The drafting rooms and prototype shops got busy. The two-seat Mustang I concept car was spawned, and it was subsequently scrapped because it didn’t have the mass appeal that Iacocca envisioned. Market trends pointed toward young buyers who were single and young families looking to add a second car. This meant that interiors that prioritized comfort for rear-seat passengers weren’t a priority. Then came the Mustang’s 2+2 concept, which wasn’t exactly a four-seater, but rather it was a two-seater with two smaller back seats.

Meanwhile, Iacocca knew that future customers were roaming high-school hallways and time was running out before these baby boomers began car shopping. Iacocca wanted them buying Mustangs. To accelerate development and lower cost, Ford engineers borrowed parts from the Fairlane and Falcon. A focus group of couples from varying tax brackets was chosen to gauge their reaction to the Mustang prototype. Everyone was impressed with the long-hood, short-deck design of the new pony car. The low retail price sealed the deal.

Such was the reaction of the general public when the Mustang officially debuted at the World’s Fair in New York on April 17, 1964. A highly coordinated promotional campaign ensured the success of the Mustang. Thirty million people saw the Mustang unveiled the night before when Ford bought the 9 p.m. time slot on all three major TV networks.

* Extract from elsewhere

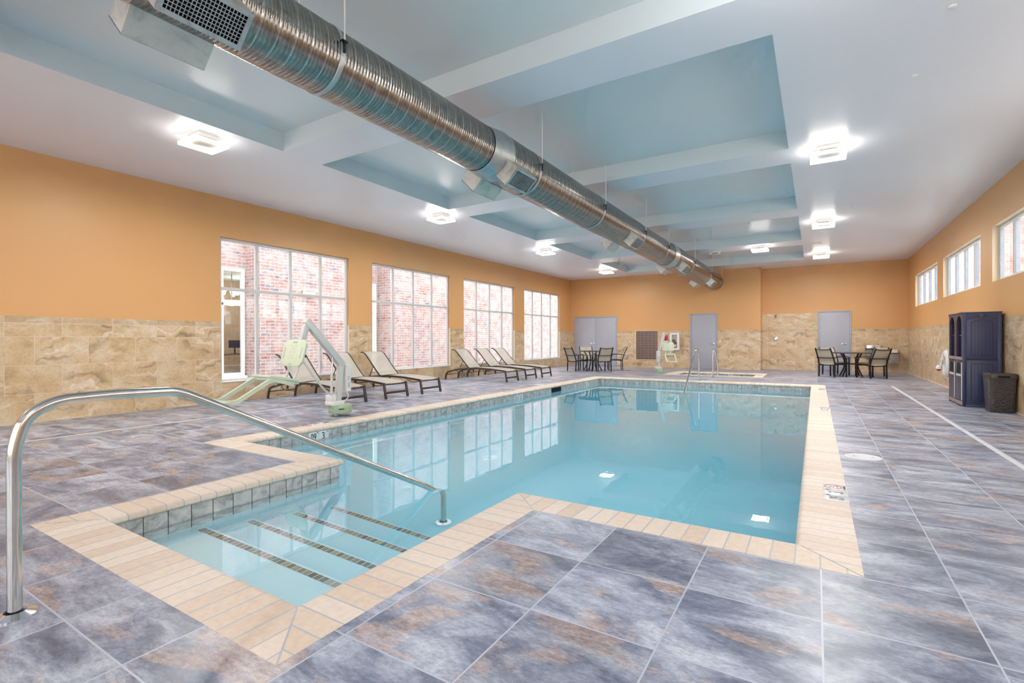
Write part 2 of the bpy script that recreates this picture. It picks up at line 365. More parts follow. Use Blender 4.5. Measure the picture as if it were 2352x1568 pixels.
class MB:
    def __init__(s): s.bm = bmesh.new(); s.mi = 0
    def face(s, vs, mi=None):
        try:
            f = s.bm.faces.new(vs); f.material_index = s.mi if mi is None else mi; return f
        except ValueError: return None
    def quad(s, pts, mi=None): return s.face([s.bm.verts.new(p) for p in pts], mi)
    def box(s, x0, x1, y0, y1, z0, z1, bev=0, mi=None, mat=None):
        vs = [Vector((x, y, z)) for z in (z0, z1) for y in (y0, y1) for x in (x0, x1)]
        return s._hex(vs, bev, mi, mat)
    def _hex(s, vs, bev=0, mi=None, mat=None):
        if mat is not None: vs = [mat @ v for v in vs]
        b = bmesh.new(); V = [b.verts.new(v) for v in vs]
        for f in ((0, 2, 3, 1), (4, 5, 7, 6), (0, 1, 5, 4), (2, 6, 7, 3), (0, 4, 6, 2), (1, 3, 7, 5)): b.faces.new([V[i] for i in f])
        if bev: bmesh.ops.bevel(b, geom=list(b.edges), offset=bev, segments=2, profile=.5, affect='EDGES')
        s.merge(b, mi); return s
    def merge(s, b, mi=None, mat=None):
        mp = {v: s.bm.verts.new(mat @ v.co if mat is not None else v.co) for v in b.verts}
        for f in b.faces: s.face([mp[v] for v in f.verts], s.mi if mi is None else mi)
        b.free()
    def bar(s, p, q, w, h, up=(0, 0, 1), bev=0):
        p, q = Vector(p), Vector(q); d = (q-p); L = d.length; d.normalize(); u = Vector(up)
        if abs(d.dot(u)) > .97: u = Vector((0, 1, 0))
        x = d.cross(u).normalized(); u = x.cross(d).normalized()
        m = Matrix((x, d, u)).transposed().to_4x4(); m.translation = p
        return s.box(-w/2, w/2, 0, L, -h/2, h/2, bev, None, m)
    def sweep(s, pts, sec, closed=False, up=(0, 0, 1), cap=True):
        pts = [Vector(p) for p in pts]; n = len(pts); rings = []; u = None
        for i in range(n):
            if closed: d = pts[(i+1) % n]-pts[i-1]
            else: d = pts[min(i+1, n-1)]-pts[max(i-1, 0)]
            d.normalize()
            if u is None:
                u = Vector(up)
                if abs(d.dot(u)) > .9: u = Vector((1, 0, 0)) if abs(d.x) < .9 else Vector((0, 1, 0))
            x = d.cross(u)
            if x.length < 1e-6: x = d.cross(Vector((1, .3, .2)))
            x.normalize(); u = x.cross(d).normalized()
            rings.append([s.bm.verts.new(pts[i]+x*a+u*b) for a, b in sec])
        m = len(sec)
        for i in range(n if closed else n-1):
            A, B = rings[i], rings[(i+1) % n]
            for k in range(m): s.face([A[k], B[k], B[(k+1) % m], A[(k+1) % m]])
        if cap and not closed: s.face(rings[0]); s.face(rings[-1][::-1])
        return s
    def tube(s, pts, r, n=10, closed=False, **kw):
        return s.sweep(pts, [(r*math.cos(-2*PI*k/n), r*math.sin(-2*PI*k/n)) for k in range(n)], closed, **kw)
    def rtube(s, pts, w, h, **kw):
        return s.sweep(pts, [(-w/2, -h/2), (-w/2, h/2), (w/2, h/2), (w/2, -h/2)], **kw)
    def lathe(s, prof, n=24, mat=None, cap=False):
        mat = mat or Matrix(); rings = []
        for r, z in prof: rings.append([s.bm.verts.new(mat @ Vector((r*math.cos(2*PI*k/n), r*math.sin(2*PI*k/n), z))) for k in range(n)])
        for A, B in zip(rings, rings[1:]):
            for k in range(n): s.face([A[k], A[(k+1) % n], B[(k+1) % n], B[k]])
        if cap: s.face(rings[0][::-1]); s.face(rings[-1])
        return s
    def ball(s, c, r, n=16, sc=(1, 1, 1)):
        prof = [(max(1e-4, r*math.sin(PI*k/8)), -r*math.cos(PI*k/8)) for k in range(9)]
        m = Matrix.Translation(Vector(c)) @ Matrix.Diagonal((*sc, 1))
        return s.lathe(prof, n, m)
    def torus(s, c, R, r, axis='Z', n=32, m=12, squash=1):
        rot = {'Z': Matrix(), 'X': Matrix.Rotation(PI/2, 4, 'Y'), 'Y': Matrix.Rotation(PI/2, 4, 'X')}[axis]
        T = Matrix.Translation(Vector(c)) @ rot
        rings = [[s.bm.verts.new(T @ Vector(((R+r*math.cos(2*PI*j/m))*math.cos(2*PI*i/n), (R+r*math.cos(2*PI*j/m))*math.sin(2*PI*i/n), squash*r*math.sin(2*PI*j/m)))) for j in range(m)] for i in range(n)]
        for i in range(n):
            A, B = rings[i], rings[(i+1) % n]
            for j in range(m): s.face([A[j], B[j], B[(j+1) % m], A[(j+1) % m]])
        return s
    def sheet(s, rows, thick=.006):
        """rows of points -> two-sided thin sheet."""
        rows = [[Vector(p) for p in r] for r in rows]
        g = [[s.bm.verts.new(p) for p in r] for r in rows]
        for A, B in zip(g, g[1:]):
            for k in range(len(A)-1): s.face([A[k], A[k+1], B[k+1], B[k]])
        return s
    def prism(s, poly, depth, mat=None, mi=None):
        """poly: 2-D outline in local xy, extruded along local z from 0 to depth."""
        mat = mat or Matrix()
        A = [s.bm.verts.new(mat @ Vector((x, y, 0))) for x, y in poly]; B = [s.bm.verts.new(mat @ Vector((x, y, depth))) for x, y in poly]
        s.face(A[::-1], mi); s.face(B, mi); n = len(poly)
        for k in range(n): s.face([A[k], A[(k+1) % n], B[(k+1) % n], B[k]], mi)
        return s
    def build(s, name, mats, parent=None, org=None, smooth=True, angle=35, fix=True):
        if org is not None: bmesh.ops.translate(s.bm, verts=list(s.bm.verts), vec=-Vector(org))
        if fix: bmesh.ops.recalc_face_normals(s.bm, faces=list(s.bm.faces))
        me = bpy.data.meshes.new(name); s.bm.to_mesh(me); s.bm.free()
        for m in (mats if isinstance(mats, (list, tuple)) else [mats]): me.materials.append(m)
        if smooth:
            for p in me.polygons: p.use_smooth = True
            me.set_sharp_from_angle(angle=math.radians(angle))
        o = bpy.data.objects.new(name, me); COL.objects.link(o)
        if parent is not None: o.parent = parent
        return o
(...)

Over the next two days, four million people flooded dealerships to see thousands of Mustangs that were already staged in dealerships across the country. Perhaps the campaign worked too well. According to legend, one dealership was forced to lock its doors to control the mobs of people that were hoping to see the new Mustang. In Garland, Texas, one eager buyer slept in his Mustang while his check cleared to ensure that no one bought the car out from under him—literally.